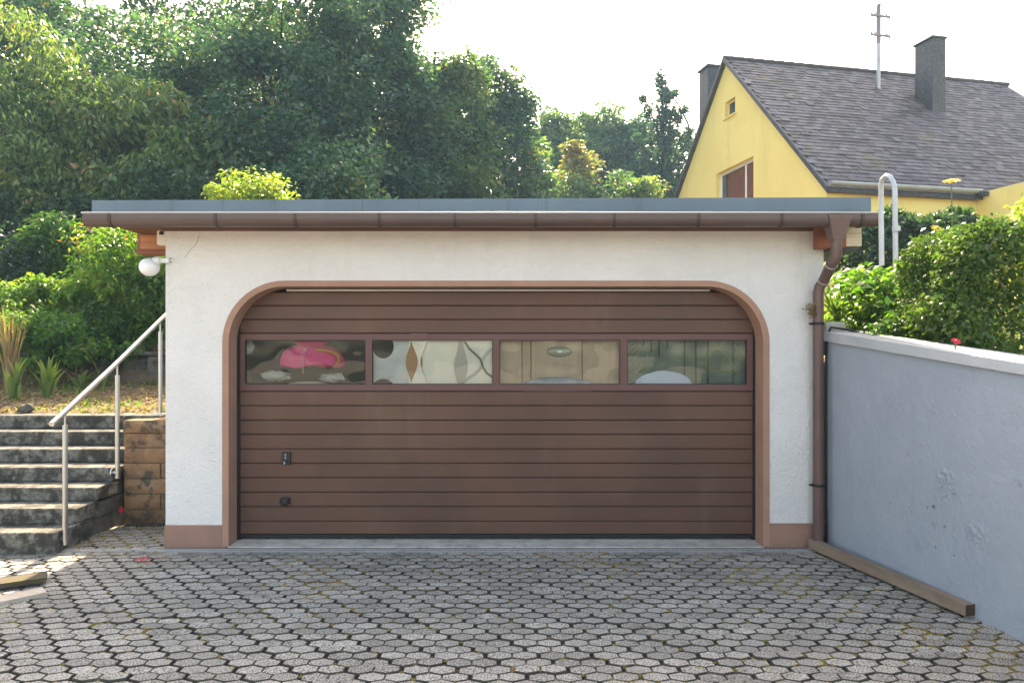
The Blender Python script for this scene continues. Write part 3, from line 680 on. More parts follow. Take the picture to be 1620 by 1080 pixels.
# second pane
ell = lambda px, py, a, b_, n=20: [(W(px,py,6.30).x+a*math.cos(2*math.pi*i/n), W(px,py,6.30).z+b_*math.sin(2*math.pi*i/n)) for i in range(n)]
mb = MB(); x0, x1 = W(580,0,6.30).x, W(646,0,6.30).x
el1 = [p for p in ell(606,548,.10,.11)]; el2 = ell(606,612,.10,.075)
mb.holes(rect(x0, x1, 1.30, 1.95), [el1, el2], lambda u, w: (u, 6.30, w)); mb.holes(rect(x0, x1, 1.30, 1.95), [el1, el2], lambda u, w: (u, 6.312, w))
for e_ in (el1, el2):
    for i in range(20): (u0,w0),(u1,w1) = e_[i], e_[(i+1)%20]; mb.add([(u0,6.30,w0),(u1,6.30,w1),(u1,6.312,w1),(u0,6.312,w0)], [(0,1,2,3)])
tag(mb.build('cutout_panel', M['grey_sheet']), 'pale grey panel with round cut outs at the left of the second pane', 'panel')
def wavy(px, w0, amp, D, m, name, label, cat, ph=0):
    mb = MB(); n = 14; vs_ = []
    for i in range(n+1):
        z = 1.40+.5*i/n; k = math.cos((z-1.64)*14+ph); cx = W(px,0,D).x; h = (w0*(1+amp*k))*.5
        vs_ += [(cx-h, D, z), (cx+h, D, z), (cx+h, D+.012, z), (cx-h, D+.012, z)]
    mb.add(vs_, [(4*i+j, 4*i+(j+1) % 4, 4*i+4+(j+1) % 4, 4*i+4+j) for i in range(n) for j in range(4)])
    tag(mb.build(name, m), label, cat)
tag(MB().box(W(642,0,6.33).x, W(786,0,6.33).x, 6.312, 6.325, 1.4205, 1.92).build('white_board', M['cream_board']), 'large cream white board filling most of the second pane', 'board')
wavy(655, .10, .55, 6.2985, M['brown_strip'], 'brown_strip', 'wavy brown strip left of the white board in the second pane', 'strip')
wavy(663, .085, .75, 6.285, M['cream_board'], 'cream_strip', 'pale wavy strip overlapping the brown strip in the second pane', 'strip', 3.1416)
wavy(729, .085, .5, 6.2985, M['taupe'], 'grey_strip', 'wavy grey strip in front of the white board in the second pane', 'strip', .6)
t_ = [W(735,540,6.288), W(742,551,6.288), W(752,560,6.288), W(760,568,6.288), W(764,580,6.288), W(770,590,6.288), W(784,600,6.288)]
tag(MB().tube(t_, .008, 8).build('grey_tube', M['dark_tube'], smooth=50), 'bent dark grey tube at the right of the second pane', 'tube')
t_ = [W(784,546,6.296), W(772,556,6.296), W(764,568,6.296), W(762,580,6.296), W(750,592,6.296), W(733,604,6.296)]
tag(MB().tube(t_, .011, 8).build('grey_hose', M['grey_sheet'], smooth=50), 'bent light grey hose at the right of the second pane', 'hose')
mb = MB()
for i in range(6):
    a = W(741+i*3.4, 549, 6.325); mb.box(a.x, a.x+.006, 6.302, 6.307, W(0,570,6.325).z, a.z)
    b_ = W(741, 549+i*4, 6.325); mb.box(b_.x, b_.x+.105, 6.3025, 6.3065, b_.z-.006, b_.z)
tag(mb.build('wire_grid', M['white_plastic']), 'small white wire grid in front of the white board', 'grid')
# third pane
t = thing('tan_cabinet', (W(885,0,6.33).x, 6.33, 1.42), 'brownish cabinet front filling the third pane', 'cabinet')
e_ = [786, 826, 840, 921, 986]
for a, b_ in zip(e_[:-1], e_[1:]): MB().box(W(a,0,6.33).x+.003, W(b_,0,6.33).x-.003, 6.33, 6.36, 1.421, 1.93, .003).build('board', M['tan_board'], t)
c = W(885, 556, 6.33)
lp = thing('round_lamp', (c.x, 6.329, c.z), 'flat oval lamp with a bright centre on the cabinet in the third pane', 'lamp')
bm = bmesh.new(); bmesh.ops.create_uvsphere(bm, u_segments=24, v_segments=12, radius=1)
for v in bm.verts: v.co = Vector((c.x+v.co.x*.12, 6.328+v.co.y*.03, c.z+v.co.z*.05))
MB().bm(bm).build('lens', M['lens'], lp, smooth=80)
bm = bmesh.new(); bmesh.ops.create_uvsphere(bm, u_segments=16, v_segments=8, radius=1)
for v in bm.verts: v.co = Vector((c.x+v.co.x*.028, 6.302+v.co.y*.01, c.z+v.co.z*.014))
MB().bm(bm).build('bulb', M['lens_centre'], lp, smooth=80)
tag(blob(W(882,612,6.30), (.36,.02,.09), .012, 5, 32).build('curved_cover', M['curved_cover'], smooth=60), 'shiny grey curved lid at the bottom of the third pane', 'lid')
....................
Set the pictures aside and transcribe the data above exactly.

The Blender Python script for this scene continues. Write part 3, from line 680 on. More parts follow. Take the picture to be 1620 by 1080 pixels.
# second pane
ell = lambda px, py, a, b_, n=20: [(W(px,py,6.30).x+a*math.cos(2*math.pi*i/n), W(px,py,6.30).z+b_*math.sin(2*math.pi*i/n)) for i in range(n)]
mb = MB(); x0, x1 = W(580,0,6.30).x, W(646,0,6.30).x
el1 = [p for p in ell(606,548,.10,.11)]; el2 = ell(606,612,.10,.075)
mb.holes(rect(x0, x1, 1.30, 1.95), [el1, el2], lambda u, w: (u, 6.30, w)); mb.holes(rect(x0, x1, 1.30, 1.95), [el1, el2], lambda u, w: (u, 6.312, w))
for e_ in (el1, el2):
    for i in range(20): (u0,w0),(u1,w1) = e_[i], e_[(i+1)%20]; mb.add([(u0,6.30,w0),(u1,6.30,w1),(u1,6.312,w1),(u0,6.312,w0)], [(0,1,2,3)])
tag(mb.build('cutout_panel', M['grey_sheet']), 'pale grey panel with round cut outs at the left of the second pane', 'panel')
def wavy(px, w0, amp, D, m, name, label, cat, ph=0):
    mb = MB(); n = 14; vs_ = []
    for i in range(n+1):
        z = 1.40+.5*i/n; k = math.cos((z-1.64)*14+ph); cx = W(px,0,D).x; h = (w0*(1+amp*k))*.5
        vs_ += [(cx-h, D, z), (cx+h, D, z), (cx+h, D+.012, z), (cx-h, D+.012, z)]
    mb.add(vs_, [(4*i+j, 4*i+(j+1) % 4, 4*i+4+(j+1) % 4, 4*i+4+j) for i in range(n) for j in range(4)])
    tag(mb.build(name, m), label, cat)
tag(MB().box(W(642,0,6.33).x, W(786,0,6.33).x, 6.312, 6.325, 1.4205, 1.92).build('white_board', M['cream_board']), 'large cream white board filling most of the second pane', 'board')
wavy(655, .10, .55, 6.2985, M['brown_strip'], 'brown_strip', 'wavy brown strip left of the white board in the second pane', 'strip')
wavy(663, .085, .75, 6.285, M['cream_board'], 'cream_strip', 'pale wavy strip overlapping the brown strip in the second pane', 'strip', 3.1416)
wavy(729, .085, .5, 6.2985, M['taupe'], 'grey_strip', 'wavy grey strip in front of the white board in the second pane', 'strip', .6)
t_ = [W(735,540,6.288), W(742,551,6.288), W(752,560,6.288), W(760,568,6.288), W(764,580,6.288), W(770,590,6.288), W(784,600,6.288)]
tag(MB().tube(t_, .008, 8).build('grey_tube', M['dark_tube'], smooth=50), 'bent dark grey tube at the right of the second pane', 'tube')
t_ = [W(784,546,6.296), W(772,556,6.296), W(764,568,6.296), W(762,580,6.296), W(750,592,6.296), W(733,604,6.296)]
tag(MB().tube(t_, .011, 8).build('grey_hose', M['grey_sheet'], smooth=50), 'bent light grey hose at the right of the second pane', 'hose')
mb = MB()
for i in range(6):
    a = W(741+i*3.4, 549, 6.325); mb.box(a.x, a.x+.006, 6.302, 6.307, W(0,570,6.325).z, a.z)
    b_ = W(741, 549+i*4, 6.325); mb.box(b_.x, b_.x+.105, 6.3025, 6.3065, b_.z-.006, b_.z)
tag(mb.build('wire_grid', M['white_plastic']), 'small white wire grid in front of the white board', 'grid')
# third pane
t = thing('tan_cabinet', (W(885,0,6.33).x, 6.33, 1.42), 'brownish cabinet front filling the third pane', 'cabinet')
e_ = [786, 826, 840, 921, 986]
for a, b_ in zip(e_[:-1], e_[1:]): MB().box(W(a,0,6.33).x+.003, W(b_,0,6.33).x-.003, 6.33, 6.36, 1.421, 1.93, .003).build('board', M['tan_board'], t)
c = W(885, 556, 6.33)
lp = thing('round_lamp', (c.x, 6.329, c.z), 'flat oval lamp with a bright centre on the cabinet in the third pane', 'lamp')
bm = bmesh.new(); bmesh.ops.create_uvsphere(bm, u_segments=24, v_segments=12, radius=1)
for v in bm.verts: v.co = Vector((c.x+v.co.x*.12, 6.328+v.co.y*.03, c.z+v.co.z*.05))
MB().bm(bm).build('lens', M['lens'], lp, smooth=80)
bm = bmesh.new(); bmesh.ops.create_uvsphere(bm, u_segments=16, v_segments=8, radius=1)
for v in bm.verts: v.co = Vector((c.x+v.co.x*.028, 6.302+v.co.y*.01, c.z+v.co.z*.014))
MB().bm(bm).build('bulb', M['lens_centre'], lp, smooth=80)
tag(blob(W(882,612,6.30), (.36,.02,.09), .012, 5, 32).build('curved_cover', M['curved_cover'], smooth=60), 'shiny grey curved lid at the bottom of the third pane', 'lid')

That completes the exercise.